Aussi, pour satisfaire à ces deux impératifs, la future carte judiciaire n’a pas vocation à s’insérer dans un découpage administratif préexistant. Au demeurant, rien ne justifierait de privilégier un cadre plutôt qu’un autre, tous sont également inadaptés aux critères précédemment énoncés. Les nouvelles régions qui pour bon nombre d’entre elles, sont dépourvues de cohérence historique, géographique, économique ou culturelle ne peuvent se substituer à la carte judiciaire existante du seul fait de l’éloignement avec le justiciable. Ce manque d’accessibilité serait encore plus vrai avec les 7 zones de défense.

Restent les actuels BOP interrégionaux. Exceptions faites de Bordeaux et Lyon qui coïncident presque exactement avec les régions administratives et les zones de défense, le redécoupage des autres BOP serait aussi hasardeux qu’arbitraire. A supposer démontré leur intérêt budgétaire, ils n’ont en rien permis de solutionner les problèmes structurels de fonctionnement rencontrés par les juridictions qui en dépendent.
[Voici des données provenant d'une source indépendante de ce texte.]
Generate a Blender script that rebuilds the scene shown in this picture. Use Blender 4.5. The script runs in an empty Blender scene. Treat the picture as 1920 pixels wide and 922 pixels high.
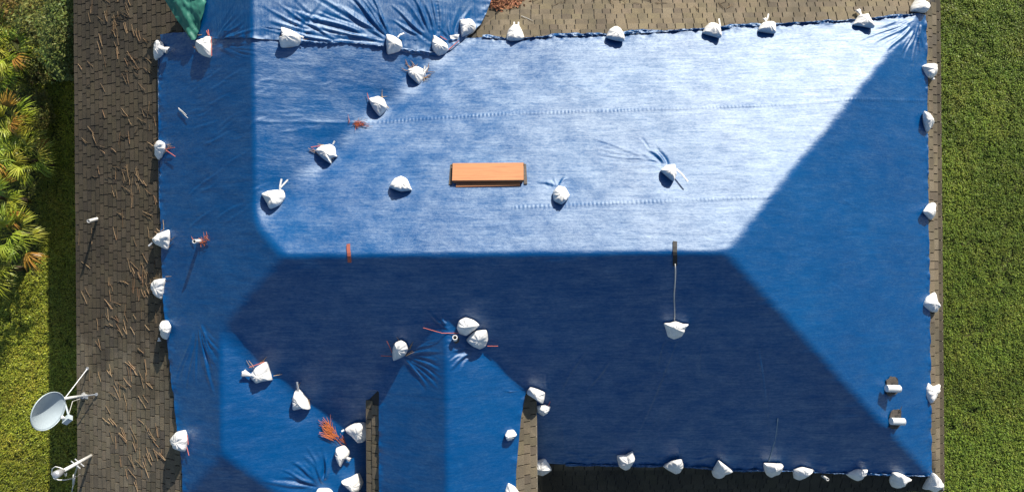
import bpy, math, random
import numpy as np
from mathutils import Vector, Matrix, noise as mnoise

random.seed(7)
RNG = np.random.default_rng(7)
sc = bpy.context.scene
COL = sc.collection
R = math.radians

# ------------------------------------------------------------------ camera, sky, sun, exposure
CAM_Z = 16.95
PHI = R(-0.5)
F_PX = 1280.0
cam_d = bpy.data.cameras.new('camera')
cam = bpy.data.objects.new('camera', cam_d)
COL.objects.link(cam)
cam.location = (0, 0, CAM_Z)
cam.rotation_euler = (0, 0, PHI)
cam_d.sensor_fit = 'HORIZONTAL'
cam_d.sensor_width = 36.0
cam_d.lens = 24.0
cam_d.clip_end = 2000.0
sc.camera = cam

SUN = Vector((0.90, 1.99, 1.0)).normalized()
EL = math.asin(SUN.z)
AZ = math.atan2(SUN.x, SUN.y)
world = bpy.data.worlds.new('World')
sc.world = world
world.use_nodes = True
wn = world.node_tree
wn.nodes.clear()
sky = wn.nodes.new('ShaderNodeTexSky')
sky.sky_type = 'NISHITA'
sky.sun_disc = False
sky.sun_elevation = EL
sky.sun_rotation = AZ
bg = wn.nodes.new('ShaderNodeBackground')
bg.inputs['Strength'].default_value = 0.084
wo = wn.nodes.new('ShaderNodeOutputWorld')
wn.links.new(sky.outputs[0], bg.inputs[0])
wn.links.new(bg.outputs[0], wo.inputs[0])

sun_d = bpy.data.lights.new('sun', 'SUN')
sun_d.energy = 4.8
sun_d.angle = R(0.5)
sun_d.color = (1.0, 0.93, 0.82)
sun_o = bpy.data.objects.new('sun', sun_d)
COL.objects.link(sun_o)
sun_o.location = (10, 25, 30)
sun_o.rotation_euler = SUN.to_track_quat('Z', 'Y').to_euler()

sc.view_settings.view_transform = 'Standard'
sc.view_settings.look = 'None'
sc.view_settings.exposure = 0.55
sc.view_settings.gamma = 1.0
sc.view_settings.use_curve_mapping = False

# ------------------------------------------------------------------ helpers
def tag(o, label=None, cat=None, group=None, kind=None):
    if label: o['label'] = label
    if cat: o['category'] = cat
    if group: o['group'] = group
    if kind: o['kind'] = kind
    return o

def empty(name, loc, label, cat, group=None):
    o = bpy.data.objects.new(name, None)
    o.empty_display_size = 0.2
    COL.objects.link(o)
    o.location = loc
    bpy.context.view_layer.update()
    return tag(o, label, cat, group)

def link_mesh(name, me, parent=None, mat=None, smooth=False):
    if mat is not None and len(me.materials) == 0:
        me.materials.append(mat)
    o = bpy.data.objects.new(name, me)
    COL.objects.link(o)
    if parent is not None:
        o.parent = parent
        o.matrix_parent_inverse = Matrix.Translation(parent.matrix_world.translation).inverted()
    if smooth:
        me.polygons.foreach_set('use_smooth', [True] * len(me.polygons))
    return o

def np_mesh(name, V, F):
    """V (n,3) array, F (m,k) int array with k = 3 or 4"""
    me = bpy.data.meshes.new(name)
    V = np.ascontiguousarray(V, dtype=np.float32)
    F = np.ascontiguousarray(F, dtype=np.int32)
    m, k = F.shape
    me.vertices.add(len(V))
    me.vertices.foreach_set('co', V.ravel())
    me.loops.add(m * k)
    me.loops.foreach_set('vertex_index', F.ravel())
    me.polygons.add(m)
    me.polygons.foreach_set('loop_start', np.arange(0, m * k, k, dtype=np.int32))
    me.polygons.foreach_set('loop_total', np.full(m, k, dtype=np.int32))
    me.polygons.foreach_set('use_smooth', np.zeros(m, dtype=bool))
    me.update(calc_edges=True)
    return me

def set_col(me, per_vert_rgb):
    a = me.color_attributes.new('tint', 'FLOAT_COLOR', 'POINT')
    c = np.ones((len(me.vertices), 4), dtype=np.float32)
    c[:, :3] = per_vert_rgb
    a.data.foreach_set('color', c.ravel())

class MB:
    def __init__(s):
        s.v = []; s.f = []
    def add(s, vs, fs):
        b = len(s.v)
        s.v += [tuple(p) for p in vs]
        s.f += [tuple(i + b for i in f) for f in fs]
    def box(s, c, size, M=None):
        x, y, z = [q / 2 for q in size]
        vs = [Vector((sx * x, sy * y, sz * z)) for sx in (-1, 1) for sy in (-1, 1) for sz in (-1, 1)]
        if M is not None: vs = [M @ p for p in vs]
        c = Vector(c)
        s.add([p + c for p in vs], [(0, 1, 3, 2), (4, 6, 7, 5), (0, 4, 5, 1), (2, 3, 7, 6), (0, 2, 6, 4), (1, 5, 7, 3)])
    def tube(s, pts, r, n=8, cap=True):
        pts = [Vector(p) for p in pts]
        rs = r if isinstance(r, (list, tuple)) else [r] * len(pts)
        rings = []
        for i, p in enumerate(pts):
            t = (pts[min(i + 1, len(pts) - 1)] - pts[max(i - 1, 0)]).normalized()
            a = t.orthogonal().normalized() if i == 0 else (rings[-1][1] - t * rings[-1][1].dot(t)).normalized()
            b = t.cross(a)
            rings.append((p, a, b, rs[i]))
        vs = []
        for p, a, b, rr in rings:
            for k in range(n):
                th = 2 * math.pi * k / n
                vs.append(p + a * (rr * math.cos(th)) + b * (rr * math.sin(th)))
        fs = []
        for i in range(len(pts) - 1):
            for k in range(n):
                k2 = (k + 1) % n
                fs.append((i * n + k, i * n + k2, (i + 1) * n + k2, (i + 1) * n + k))
        if cap:
            fs.append(tuple(range(n - 1, -1, -1)))
            fs.append(tuple(range((len(pts) - 1) * n, len(pts) * n)))
        s.add(vs, fs)
    def mesh(s, name):
        me = bpy.data.meshes.new(name)
        me.from_pydata(s.v, [], s.f)
        me.update()
        return me
    def build(s, name, mat, parent=None, smooth=False):
        return link_mesh(name, s.mesh(name), parent, mat, smooth)

def vnoise(x, y, seed=0):
    """smooth 2-D value noise in about -1..1 for arrays"""
    rg = np.random.default_rng(seed + 1000)
    T = rg.uniform(-1, 1, (256, 256))
    xi = np.floor(x).astype(int); yi = np.floor(y).astype(int)
    fx = x - xi; fy = y - yi
    fx = fx * fx * (3 - 2 * fx); fy = fy * fy * (3 - 2 * fy)
    a = T[yi & 255, xi & 255]; b = T[yi & 255, (xi + 1) & 255]
    c = T[(yi + 1) & 255, xi & 255]; d = T[(yi + 1) & 255, (xi + 1) & 255]
    return (a * (1 - fx) + b * fx) * (1 - fy) + (c * (1 - fx) + d * fx) * fy

# ------------------------------------------------------------------ roof geometry (house axes = world axes)
ZE = 2.75                       # eave height
XL, XR = -9.05, 8.93
YT, YB = 5.20, -5.16
YR = -0.134
RXL, RXR, RH = -3.87, 3.60, 2.67
PL, PR = RH / (RXL - XL), RH / (XR - RXR)
PT, PB = RH / (YT - YR), RH / (YR - YB)
TWX = -4.44; TWH = PL * (TWX - XL); TWE = 10.6        # wing at the far left (top of picture), hip end beyond the frame
BWX = -5.21; BWH = PL * (BWX - XL); BWY = -3.67       # wing at the near left, its hip end faces down the picture
BWE = BWY - BWH / PL
MWX, MWH, MWP = -1.18, 2.09, 0.53                     # raised entry wing
MWHALF = 1.60; MWEZ = MWH - MWP * MWHALF              # its eaves lie above the main eaves
MWYE = -8.2
Y_TIP = -2.70

def smin(a, b, k):
    if k <= 0: return np.minimum(a, b)
    h = np.clip(0.5 + 0.5 * (b - a) / k, 0, 1)
    return b * (1 - h) + a * h - k * h * (1 - h)
def smax(a, b, k):
    return -smin(-a, -b, k)

def f_mw(x, y, k=0):
    z = smin(MWH + MWP * (x - MWX), MWH - MWP * (x - MWX), k)
    return np.where((y < -0.3) & (np.abs(x - MWX) < MWHALF + 0.12), z, -9.0)
def roof_h(x, y, mw=True, k=0.0, kv=0.0):
    x = np.asarray(x, float); y = np.asarray(y, float)
    # all three share the left slope, so it is cut off last
    A = smin(PR * (XR - x), smin(PT * (YT - y), PB * (y - YB), k), k)
    T = np.where(y > -0.2, np.minimum(TWH - PL * (x - TWX), PL * (TWE - y)), -9.0)
    W = np.where(y < -0.5, smin(BWH - PL * (x - BWX), BWH + PL * (y - BWY), k), -9.0)
    z = smin(PL * (x - XL), smax(smax(A, T, kv), W, kv), k)
    if mw:
        z = smax(z, f_mw(x, y, k), kv * 0.7)
    return z

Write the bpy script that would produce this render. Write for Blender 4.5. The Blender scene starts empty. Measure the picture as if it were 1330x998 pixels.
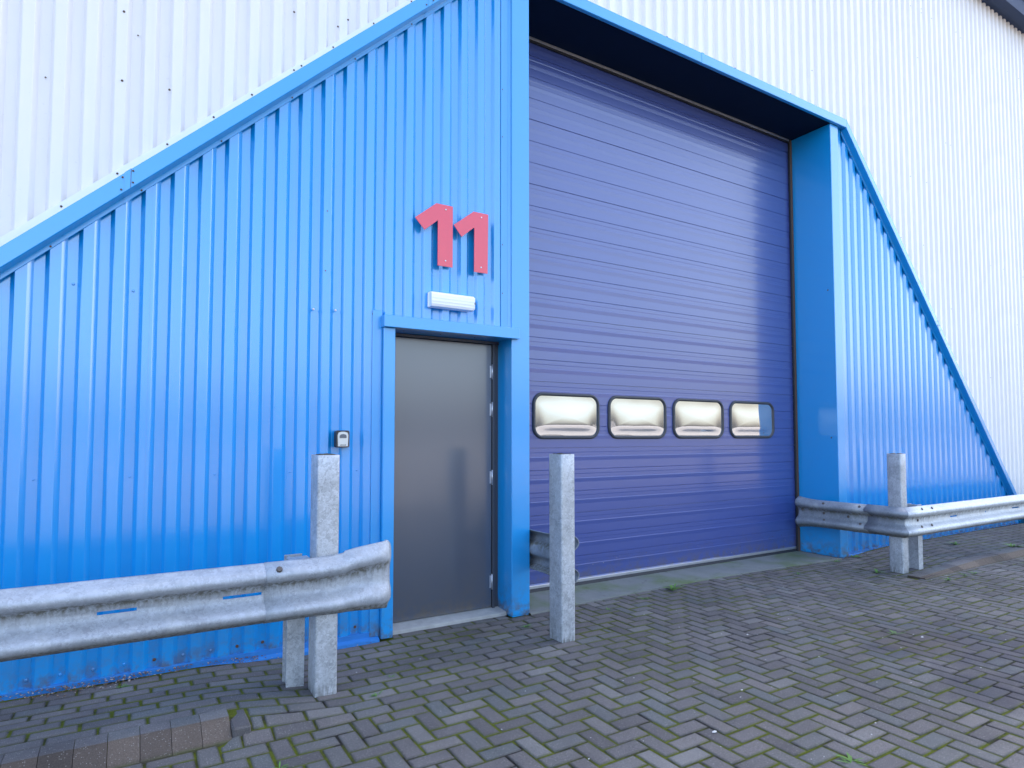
import bpy, math, random
from mathutils import Vector
random.seed(11)
R = math.radians
sc = bpy.context.scene
col = sc.collection
CAMY, CAMZ = -4.3, 1.445

# ------------------------------------------------------------------ materials
class NT:
    def __init__(s, name):
        s.m = bpy.data.materials.new(name); s.m.use_nodes = True
        s.t = s.m.node_tree; s.b = s.t.nodes['Principled BSDF']
        s.tc = s.t.nodes.new('ShaderNodeTexCoord')
    def n(s, typ, **kw):
        nd = s.t.nodes.new(typ)
        for k, v in kw.items():
            if k.startswith('i_'):
                key = k[2:].replace('_', ' ')
                nd.inputs[int(key) if key.isdigit() else key].default_value = v
            else: setattr(nd, k, v)
        return nd
    def l(s, a, b): s.t.links.new(a, b)
    def noise(s, scale, detail=3, rough=.55, mapping=None, out=0):
        nd = s.n('ShaderNodeTexNoise'); nd.inputs['Scale'].default_value = scale
        nd.inputs['Detail'].default_value = detail; nd.inputs['Roughness'].default_value = rough
        src = s.tc.outputs['Object']
        if mapping:
            mp = s.n('ShaderNodeMapping'); mp.inputs['Scale'].default_value = mapping
            s.l(src, mp.inputs['Vector']); src = mp.outputs[0]
        s.l(src, nd.inputs['Vector'])
        return nd.outputs[out]
    def ramp(s, fac, stops):
        nd = s.n('ShaderNodeValToRGB'); cr = nd.color_ramp
        while len(cr.elements) < len(stops): cr.elements.new(.5)
        for e, (p, c) in zip(cr.elements, stops):
            e.position = p; e.color = (c, c, c, 1) if isinstance(c, (int, float)) else (*c, 1)
        s.l(fac, nd.inputs[0]); return nd.outputs[0]
    def mix(s, fac, a, b, mode='MIX'):
        nd = s.n('ShaderNodeMix', data_type='RGBA', blend_type=mode)
        for isf, inp, v in ((1, nd.inputs[0], fac), (0, nd.inputs[6], a), (0, nd.inputs[7], b)):
            if hasattr(v, 'is_output'): s.l(v, inp)
            elif isinstance(v, (int, float)): inp.default_value = v if isf else (v, v, v, 1)
            else: inp.default_value = (*v, 1)
        return nd.outputs[2]
    def math(s, op, a, b=None, c=None):
        nd = s.n('ShaderNodeMath', operation=op)
        for i, v in enumerate((a, b, c)):
            if v is None: continue
            if hasattr(v, 'is_output'): s.l(v, nd.inputs[i])
            else: nd.inputs[i].default_value = v
        return nd.outputs[0]
    def attr(s, name):
        nd = s.n('ShaderNodeAttribute'); nd.attribute_name = name; return nd.outputs['Fac']
    def bump(s, h, strength=.3, dist=.01):
        nd = s.n('ShaderNodeBump'); nd.inputs['Strength'].default_value = strength; nd.inputs['Distance'].default_value = dist
        s.l(h, nd.inputs['Height']); s.l(nd.outputs[0], s.b.inputs['Normal'])
    def set(s, **kw):
        for k, v in kw.items():
            key = k.replace('_', ' ')
            inp = s.b.inputs[key]
            if hasattr(v, 'is_output'): s.l(v, inp)
            elif isinstance(v, tuple): inp.default_value = (*v, 1)
            else: inp.default_value = v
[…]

UNITÉ MAGISTRATS SNM FO estime que le nœud du problème ne réside pas dans le tracé des limites territoriales des juridictions dont on conçoit fort bien la nécessité de les redéfinir en fonction de l’évolution économique et sociologique de notre pays.

Nous préconisons de sortir des découpages théoriques et de rapprocher aussi précisément que possible la carte judiciaire de celle de la population française avec un seuil de pondération à définir pour les zones rurales. A une forte densité de peuplement devra correspondre une implantation judiciaire proportionnelle.

La base de calcul à retenir pour définir les effectifs de magistrats à affecter en juridiction sera a minima la moyenne européenne du nombre de juges pour 100 000 habitants (soit 21,5 arrondie à 22) étant rappelé que la France atteint aujourd’hui péniblement la moitié de ce chiffre (11 juges pour 100 000 habitants). Quant au nombre de parquetiers, il devra lui aussi être aligné sur la moyenne européenne de 12 pour 100 00 habitants (contre 3 aujourd’hui en France).

En résumé la nouvelle cartographie judiciaire aura pour objet de faire correspondre au niveau local et régional les besoins et les moyens.